Have you ever seen a work of art, something of such exquisite beauty, that it stole your breath away? That is how we felt when we came across the work of award-winning Togolese fashion designer Grace Wallace. Her intricate, fine designs epitomize the term ‘haute couture’—this is not merely fashion, it is art.
Founded in 2005 (then called ‘KilFashion’), the brand Grace Wallace has been clothing women, men, and children in divinely beautiful designs for a decade and a half, but the designer Grace Wallace’s love for design long pre-dates this. From when she was a little girl, Grace has been sketching designs, which she then also sewed her young self. As she grew older, wearing her own fine handmade designs, she started receiving numerous requests from friends and acquaintances for her to make dresses for them as well.
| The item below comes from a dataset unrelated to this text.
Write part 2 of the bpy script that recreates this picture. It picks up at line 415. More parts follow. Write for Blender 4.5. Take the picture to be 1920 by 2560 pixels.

She duly complied and soon she was inundated with orders, which is when she realized she could flourish in the world of fashion, and make her mark globally.
“I threw myself into fashion, body and soul,” says Grace. “My lust for fashion has not in the least abated since I struck out on my own in 2005.” And it shows—her work is avant-garde, bold, passionate, breathtaking. The continent has started to take notice too; in the past couple of years, Grace has won LIFA Magazine’s ‘Les Oscars de la Mode’ in her native Togo, the ‘Ideal Woman’ trophy in Equatorial Guinea, and a nomination for the ‘Tropics Change-makers’ award in South Africa.
The Grace Wallace collection includes stylish menswear that is distinctive-yet-wearable, and classically structured featuring intricate details. Yet, the brand’s women’s fashion is where Grace’s passion and talent is truly showcased. Grace’s goal, she says, is always to take a beautiful woman and simply make her more elegant and stylish—complementing her own beauty and grace. Her designs also reflect a timeless cross-generationally, a dress that is as wearable by a little girl, as a young woman, as a mother, as a grandmother. This is an aspect of Grace Wallace’s designs that we deeply appreciate—why should little girls always be dressed in bows and lace, or grandmothers in dowdy, outdated dresses?
Why high fashion? Because, for a designer like Grace Wallace, fashion is art. She entered luxury haute couture, she says, because it allows her to work with the most exquisite materials. The artistic nature of high fashion also allows her to fully incorporate and live out her African heritage, including intricate details such as wax, embroidery, and stones in modern, avant-garde designs.
With Africa threaded through her designs, the brand Grace Wallace is modern, contemporary, and inventive and, we think, it is high time the world take notice of what African designers such as Grace Wallace have to offer, don’t you?